Functioning of franchising in the retail sector  
2016/2244(INI) - 12/09/2017  

The European Parliament adopted by 617 votes to 31, with 43 abstentions, a resolution on the functioning of franchising in the retail sector.

Members recalled that there is no common European definition of franchising and franchising agreements differ from one business to another.

Untapped potential: while the cross-border dimension of franchising could serve as a business model contributing to the achievement of the single market in the retail sector, Parliament regretted that it is currently under-performing in the EU, representing only 1.89 % of GDP, as opposed to 5.95 % in the USA and 10.83 % in Australia, 83.5 % of franchising’s turnover being concentrated in only seven Member States, which is why it is important to encourage a wider dissemination of this business model throughout the EU.

In its resolution of 11 December 2013, Parliament welcomed franchising as a business model which supports new business and small-business ownership, but noted the existence of unfair contract terms in certain cases and called for transparent and fair contract terms.

Given that franchisees are often the weaker contracting party, particularly in the case of SMEs, Members insisted that franchising systems are heavily dependent upon the functioning co-operation of franchisor and franchisees, taking into consideration that the franchising system depends on good implementation by all parties. Franchisors have organised themselves both at national and European level for the representation of their interests, whereas franchisees often lack such representative organisations defending their collective interests.

Promoting franchising: Members sought to encourage a wider dissemination of this business model throughout the Union.

The Commission is invited to:

  • introduce guidelines on franchising contracts, in order to better shape the normative environment of franchising contracts ensuring compliance with labour standards and decent and high-quality service;
  • encourage dialogue between franchisors, franchisees and decision-makers, to facilitate the creation of associations representing franchisees, and to make sure that their voices are heard, whenever policies or legislation are prepared that may affect them;
  • examine the functioning of franchising in the retail sector, including the existence of unfair contract terms or other unfair trading practices;
  • open a public consultation in order to obtain unbiased information as to the real situation in franchising and to draft non-legislative guidelines, reflecting best practices, on the functioning of franchising in the retail sector, in particular in relation to the latest technological and market developments, such as internet sales, and to submit these to Parliament by January 2018 at the latest.

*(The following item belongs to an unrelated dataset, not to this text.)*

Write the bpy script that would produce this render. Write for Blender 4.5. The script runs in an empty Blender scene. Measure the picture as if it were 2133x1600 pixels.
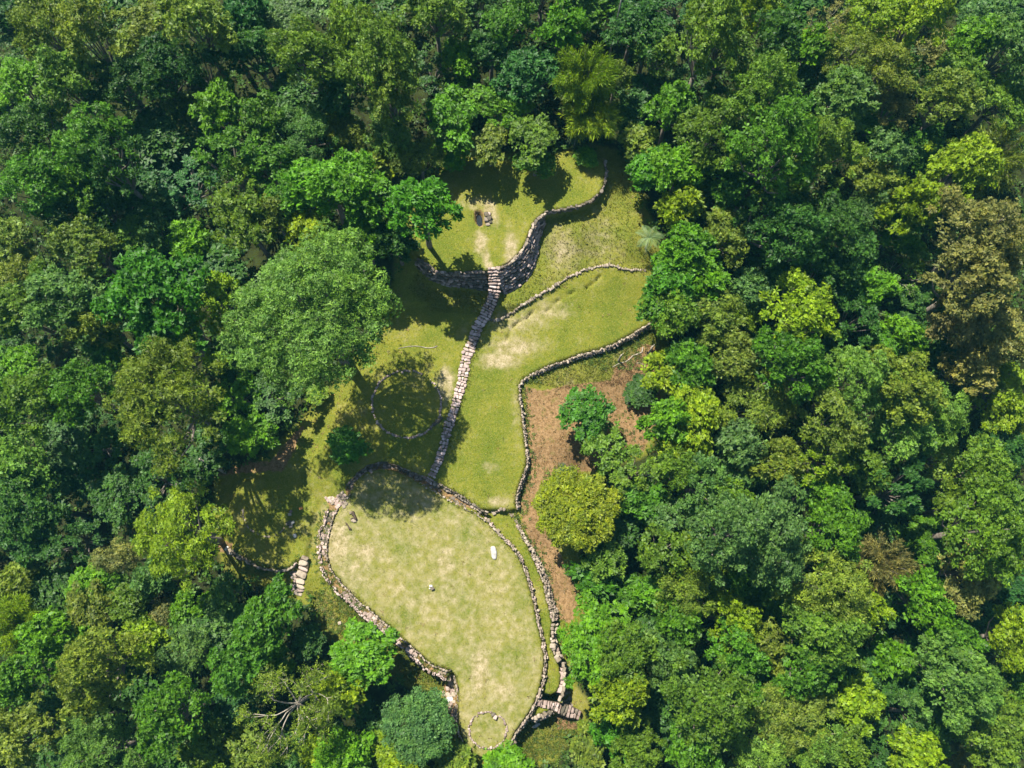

Parliament stated that franchise agreements should fully respect the principles of balanced partnership, under which the franchisor and franchisee must be reasonable and fair towards each other and resolve complaints, grievances and disputes through frank, transparent, reasonable and direct communication.

Sometimes franchisors require franchisees to purchase products and services that are not related to the franchise formula. Non-competition clauses should be clearly formulated, reasonable and proportionate.

Competition law: the resolution stressed that Commission Regulation (EU) No 330/2010 on the application of Article 101(3) of the Treaty on the Functioning of the European Union to categories of vertical agreements and concerted practices should be uniformly applied in the Member States. It invited the Commission to check to what extent application of the Regulation could be improved through a mechanism of assessment within the European network of competition authorities.

The Commission is called on to check whether it is necessary to revise the Regulation and to verify and inform Parliament as regards:

  • whether the model of franchising adopted in the Regulation reflects market reality;
  • to what extent the so-called ‘permitted vertical restraints’ are proportionate and have a negative effect on the market and consumers;
  • what new challenges franchisors and franchisees have to face in the context of e-commerce and digitisation.

Parliament should be informed of the results achieved.